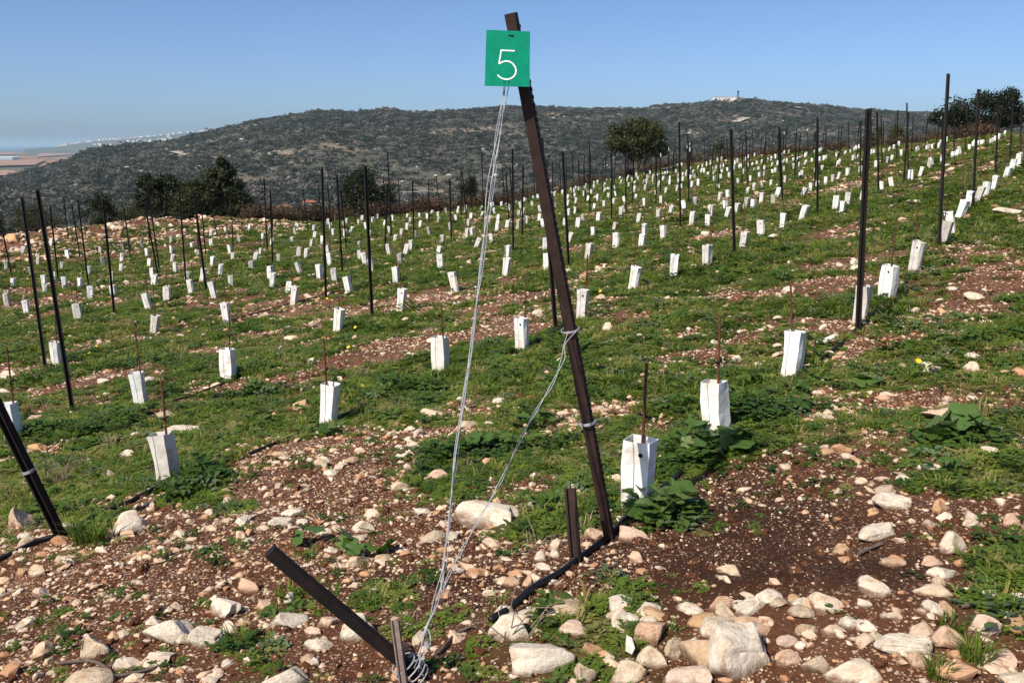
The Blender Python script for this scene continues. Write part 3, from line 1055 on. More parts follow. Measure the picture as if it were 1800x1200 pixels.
def ribbon(mb, pts2, hw):
    L_, R_ = [], []
    for i in range(len(pts2)):
        a = np.array(pts2[max(i - 1, 0)], float); c = np.array(pts2[min(i + 1, len(pts2) - 1)], float)
        d0 = np.array(pts2[i], float) - a if i > 0 else c - np.array(pts2[i], float)
        d1 = c - np.array(pts2[i], float) if i < len(pts2) - 1 else d0
        d0 /= np.linalg.norm(d0) + 1e-9; d1 /= np.linalg.norm(d1) + 1e-9
        t = d0 + d1; t /= np.linalg.norm(t) + 1e-9
        n_ = np.array([-t[1], t[0]])
        s_ = hw / max(0.5, abs(np.dot(n_, np.array([-d1[1], d1[0]]))))
        L_.append(np.array(pts2[i]) + n_ * s_); R_.append(np.array(pts2[i]) - n_ * s_)
    n = len(pts2)
    vs = [sign_pt(*p) for p in L_] + [sign_pt(*p) for p in R_]
    mb.add(vs, [(i, i + 1, n + i + 1, n + i) for i in range(n - 1)])


mb = MB(); ribbon(mb, five, 7.4); ribbon(mb, arc, 7.4)
child_world(mb, 'numeral', M['white'], sg)
mb = MB(); mb.tube([sign_pt(440, 378, -.004), sign_pt(446, 374, .004), sign_pt(470, 376, .006), sign_pt(494, 374, .004), sign_pt(500, 378, -.004)], 0.0016, 6)
child_world(mb, 'wire_tie', M['darkrust'], sg)
mb = MB(); mb.tube([sign_pt(395, 868, -.004), sign_pt(398, 872, .003), sign_pt(430, 876, -.002), sign_pt(461, 868, .003), sign_pt(463, 862, -.004)], 0.0013, 6)
child_world(mb, 'wire_tie', M['darkrust'], sg)

# anchor stub in the foreground, with the wires wound round its foot
sb, dsb = ground_hit(742, 1192)
s_top = P(474, 968, dsb * 0.93)
foot = sb
an = empty('anchor_stub', foot)
tag(an, 'short dark steel stub tilted left in the centre foreground with wire wound round its foot', 'post')
mb = MB(); mb.sweep([(-.018, -.015), (-.008, -.019), (.008, -.019), (.018, -.015), (.020, .009), (.014, .019), (-.014, .019), (-.020, .009)], foot - (s_top - foot).normalized() * .15, s_top, (-.3, -1, .6))
child_world(mb, 'channel', M['darkrust'], an)
sa = (s_top - foot).normalized()
foot_w = foot + sa * 0.045
mb = MB()
for i in range(4):
    wrap_ring(mb, foot + sa * (0.015 + 0.022 * i), sa + Vector((0.1 * (i % 2), 0, .05 * i)), 0.040 + 0.004 * (i % 3), 1.2, 0.0024, 0.004)
child_world(mb, 'wire_wrap', M['wire'], an)

# guy wires from the sign down to the stub
gw = empty('guy_wire', foot)
tag(gw, 'slack bundle of galvanised wire strands hanging from behind the sign to the stub', 'wire')
dA = qd - 0.012
dB = dsb * 0.995
main = [(890, 150), (876, 235), (862, 330), (848, 450), (832, 585), (814, 700), (800, 800), (791, 900), (781, 985), (770, 1050), (750, 1105), (738, 1150)]
ys = [p[1] for p in main]
for s_i in range(5):
    rg = random.Random(50 + s_i)
    pts = []
    for i, (x, y) in enumerate(main):
        t = (y - ys[0]) / (ys[-1] - ys[0])
        d = dA + (dB - dA) * t
        w_ = 3.2 * (1 if i in (0, 1, 2, 3, 5, 8, 9) else 0.35) * ((s_i - 2) / 2.0) + rg.uniform(-2, 2)
        if i in (4, 7, 10):
            w_ *= 0.3
        pts.append(P(x + w_ + 2.4 * math.sin(i * 2.6 + s_i * 2.3) + rg.uniform(-1.5, 1.5), y + rg.uniform(-3, 3), d + rg.uniform(-.008, .008)))
    if s_i in (0, 2, 4):
        pts.append(foot + sa * (0.02 + 0.02 * s_i / 2) + Vector((0.02, -0.035, 0.02)))
    mb = MB(); mb.tube(curve_pts(pts, 5), 0.00125, 5)
    child_world(mb, 'strand', M['wire'], gw)
sec = [(1001, 582), (989, 606), (988, 632), (970, 676), (942, 722), (915, 772), (880, 846), (842, 912), (812, 966), (790, 1008), (776, 1044)]
q2 = post_at(581); dq = q2.y * CP - (q2.z - CAMZ) * SP
for s_i in range(2):
    rg = random.Random(80 + s_i)
    pts = []
    for i, (x, y) in enumerate(sec):
        t = (y - 582) / (1150 - 582)
        pts.append(P(x + (10 - 4 * i if (s_i and i < 3) else 0) + (2.2 if (i + s_i) % 2 else -2.2), y, dq - .03 + (dB - dq) * t))
    mb = MB(); mb.tube(curve_pts(pts, 5), 0.0015, 5)
    child_world(mb, 'strand', M['wire'], gw)
mb = MB()
hk = [P(742, 1120, dB), P(752, 1105, dB), P(757, 1125, dB - .01), P(752, 1142, dB - .01), P(745, 1150, dB - .01), P(736, 1175, dB - .02)]
mb.tube(curve_pts(hk, 4), 0.0022, 5)
mb.tube([P(749, 1128, dB - .01), P(752, 1138, dB - .012)], 0.008, 7)
child_world(mb, 'crimp', M['wire'], gw)


def slab_post(name, label, x0, y0, x1, y1, wpx, mat, wrap=None, drel=0.0, thick=0.4):
    p0, d0 = ground_hit(x0, y0)
    p1 = P(x1, y1, d0 + drel)
    o = empty(name, p0)
    tag(o, label, 'post')
    w = wpx * d0 / F / 2
    ax_ = (p1 - p0).normalized()
    mb = MB()
    mb.sweep([(-w, -w * thick), (w, -w * thick), (w, w * thick), (w * .6, w * thick), (w * .5, -w * thick * .4), (-w * .5, -w * thick * .4), (-w * .6, w * thick), (-w, w * thick)][::-1], p0 - ax_ * .1, p1, (-.3, -1, 0))
    child_world(mb, 'shaft', mat, o)
    if wrap:
        mb = MB()
        wrap_ring(mb, p0.lerp(p1, wrap), ax_, w * 1.25, 3, 0.002, 0.006)
        child_world(mb, 'wire_wrap', M['wire'], o)
    return o


slab_post('steel_stub', 'thin brown steel stub standing just left of the numbered post foot', 1012, 986, 1002, 858, 20, M['rustpost'])
slab_post('wooden_stake', 'grey weathered flat stake beside the tilted foreground stub', 711, 1215, 694, 1090, 15, M['lath'])
slab_post('leaning_post', 'dark end post cut by the left picture edge, leaning left', 110, 948, -42, 638, 16, M['darkrust'], 0.40, -0.35, 0.8)

# ------------------------------------------------------------------ vine guards and their stakes
GA = [(1120, 888, 0, 0), (1262, 766, -3, 0), (1388, 662, 4, 10), (1511, 566, 2, 30), (1558, 524, 6, 0), (1607, 476, 10, -10), (1656, 430, 6, 0), (1672, 413, -4, 40), (1684, 387, 8, 0),
      (1701, 368, 3, 10), (1716, 356, 6, 0), (1730, 348, 5, 0), (1745, 336, 5, 0), (1767, 317, 5, 0), (1778, 303, 2, 0), (1791, 295, 0, 20)]
GB = [(296, 846, -9, 8), (577, 745, 6, 0), (775, 654, 1, 0), (918, 614, 3, -8), (1022, 559, 2, 25), (1112, 511, 10, 0), (1184, 488, 1, 35), (1243, 467, 1, 0), (1305, 439, 4, 0), (1338, 417, -2, 0), (1374, 403, 3, 20), (1409, 388, 6, 0), (1468, 370, 1, 0), (1491, 363, 2, 0)]
GC = [(24, 772, -4, 0), (249, 712, -6, 10), (402, 667, 2, 0), (594, 583, 10, -25), (704, 546, 4, 0), (801, 513, -4, 0), (888, 486, 4, 0), (962, 477, 0, 0), (1033, 457, 3, 0), (1083, 437, 1, 0), (1132, 418, 3, 0), (1216, 395, 0, 30), (1248, 383, 1, 0), (1278, 372, -3, 0), (1309, 366, 5, 0), (1338, 357, 0, 0), (1366, 347, 4, 0)]
GD = [(100, 640, 4, 0), (270, 587, 7, 0), (400, 568, 0, 12), (516, 535, 4, 0), (615, 515, -7, 0), (697, 498, -3, 0), (775, 475, -1, 0), (910, 403, 3, 0), (956, 402, -4, 0), (1015, 403, 2, 0), (1052, 391, 4, 0), (1090, 382, 2, 30)]
GE = [(48, 553, -3, 0), (139, 563, -2, 10), (262, 544, -4, 0), (377, 523, -6, 0), (479, 506, 5, 0), (562, 490, -2, 0), (642, 467, -4, 30), (711, 450, 5, 0), (776, 431, 3, 0), (820, 420, 4, 0)]
GF = [(14, 538, -3, 0), (160, 527, 0, 0), (271, 504, 6, 0), (355, 493, 6, 0), (447, 462, 5, 0), (525, 453, 4, 0), (606, 417, 3, 0), (705, 417, 2, 0), (114, 508, 2, 0), (78, 505, 0, 0)]
placed = []          # (x, y) of every guard
guard_tris = []


def make_guard(loc, lean, yaw, gi, label, group, detail, stake_label=None, stake_group=None, size=1.0):
    me, sm, hm = GUARDS[gi % len(GUARDS)]
    o = obj('vine_guard', me if detail else GUARD_FAR)
    o.location = loc
    o.rotation_euler = (lean[1], lean[0], yaw)
    o.scale = (size, size, size * random.uniform(.96, 1.05))
    tag(o, label, 'vine guard', group)
    if detail:
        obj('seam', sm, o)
        if gi % 5 in (0, 1):
            obj('hole_shade_disc', hm, o)  # flat disc in the hole's dark, the sleeve is not cut
    placed.append((loc[0], loc[1]))
    if stake_label:
        s = obj('stake', STAKE)
        off = Vector((0.02 * math.cos(yaw) + random.uniform(-.02, .02), 0.015, 0))
        s.location = Vector(loc) + off
        s.rotation_euler = (random.gauss(0, .035), random.gauss(0, .045), random.uniform(0, 6))
        s.scale = (1, 1, random.uniform(.85, 1.1))
        tag(s, stake_label, 'stake', stake_group)
        if detail:
            obj('tie_clip', CLIP, s)
    return o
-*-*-
GOAL →
Report each line in the data that holds the word "from".

SOLVED PROBLEM →
The Blender Python script for this scene continues. Write part 3, from line 1055 on. More parts follow. Measure the picture as if it were 1800x1200 pixels.
# guy wires from the sign down to the stub
tag(gw, 'slack bundle of galvanised wire strands hanging from behind the sign to the stub', 'wire')